Thursday, November 24, 2011

Gender Polarization in Professional Tennis

Many of us enjoy watching tennis matches. We are entertained by the excitement of the game, the gracefulness and probably the elegance of the players. However, it takes sociologists to pinpoint various sociological aspects in professional tennis, and one of the most prevalent of these is gender polarization.

For instance, if you glance at the outfit of the male and female players, you will find tremendous differences. Men usually dress in loose short-sleeved t-shirts and knee-length shorts. This type of clothing identifies the masculinity of the men, which makes them look socially acceptable. On the other hand, women immensely integrate fashion into their sport. Their typical clothing would be short skirts, shorts with tank tops, or a short dress. However, women players wear these garments in attractive colors, exotic designs and glamorous jewelry on-court, which bring a lot of attention beyond their performance. Obviously, women players commit to such fashion statements because they want to remain feminine regardless of the athleticism their sport demands. Sometimes these outfits are very controversial, which was the case many times with the former world number one American tennis player, Serena Williams, who wore a leather-like catsuit in the 2002 US Open. Also, in the same event in 2004, she showed up in boots and a denim skirt.

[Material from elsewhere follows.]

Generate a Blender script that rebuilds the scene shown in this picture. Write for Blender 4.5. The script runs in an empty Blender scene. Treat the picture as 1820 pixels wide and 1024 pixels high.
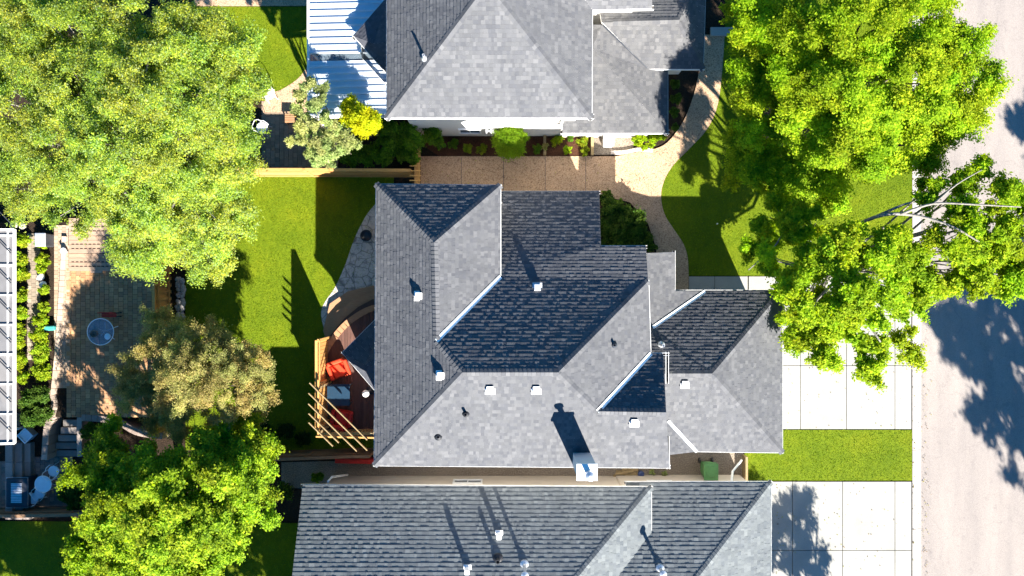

Another aspect that shows gender polarization in professional tennis, is the game style. Men not only have more powerful consistent ground strokes, but they also like to attack a lot by moving forward to the net and finishing the point with a sensational volley. Also, the speed of men’s serve can reach to 250 kph. In contrast, if you watch the women’s game, you will see a lot of long rallies thanks to their excellent coverage of the court, but you hardly see them introducing exciting strategies as men do. They simply just hit and return the ball till one of the players makes an error or misses a shot. So men are paid more due to their capability to entertain the crowd more with their outstanding game tactics, but also in the grand slam tournaments men play best of five sets while women just play best of three. The idea of sexism fits perfectly in this scenario, as the male players receive more audience due to their high quality matches and they get paid more because they play more sets in major tournaments. As a response to this sex discrimination, many women players underwent a feminist movement to prove that they are just as good and achieve equality. Examples of these feminist acts would be when a number of top WTA players like Maria Sharapova and Caroline Wozniacki justified why they should be paid more. They said that they do a lot of endorsements, and that spike up the financial state of the businesses involved in making professional tennis possible. Besides, women tennis is becoming more aggressive and physical, so people start to sense that the women are playing and behaving more manly on the court. For instance, they run faster, hit harder and grunt louder. One of my all time favorite women’s matches, which exhibited the masculinity women players are increasingly integrating in their game was the semifinal of the 2005 Australian open championship between Serena Williams and Maria Sharapova. Here is the video of the match:

Moreover, regarding the feminist actions taken by the female players, the WTA created a global campaign with the tagline “Strong is beautiful.” This campaign featured 38 of the professional players and the advertisement that was produced showed the women wearing very revealing tennis clothing to display their athletic bodies while hitting aggressively their shots in slow motion. The ad clearly illustrated that women players are capable to deliver assertive tennis without any compromises to their femininity.

If you also analyzed how male and female players celebrate their victory on court, you can recognize obvious differences. Men usually collapse on their backs with their legs wide open or jump around very vigorously. As an example of how wild Novak Djokovic celebrated his first Wimbledon title this year, he snatched up some blades of grass and shoved them in his mouth. But for women no matter how exciting the moment can feel like, they still take less bustling actions. Crying is quite common among women who win majors, and that explains that women are more emotional than men.

Besides, the commercialization of gender ideals, which is the process of introducing products to the market by using advertising and sales campaigns that draw on socially constructed standards of masculinity and femininity, heavily influences the type of commercials male and female players do. For instance, male players usually promote technical items like cars, rackets and watches. However, women players would advertise items related to beauty like shampoos and deodorants. And even when these women are featured in commercials about cameras and rackets, they still embrace their feminine appearance mixed with the assertive attitude.

All in all, gender polarization nearly exists in every facet of our lives. It is the people’s duty to conform to their gender ideals in order to keep the socialization process functioning well. But sometimes, gender polarization can be detrimental to women’s growth and success in certain fields. That is why women feel it’s unfair to live in a “glass ceiling” society, and that motivates them to lead feminist movements. In many cases, feminist acts were successful and society gradually started to perceive that it’s “okay” to see women working in areas that are masculine in nature and receiving privileges that they never used to be awarded before. However, it would be considered socially deviant if men started to engage in more feminine-like activities. They would probably receive a lot of sanctions and will not feel as comfortable as women feel working in more manly environments. That is just how society works.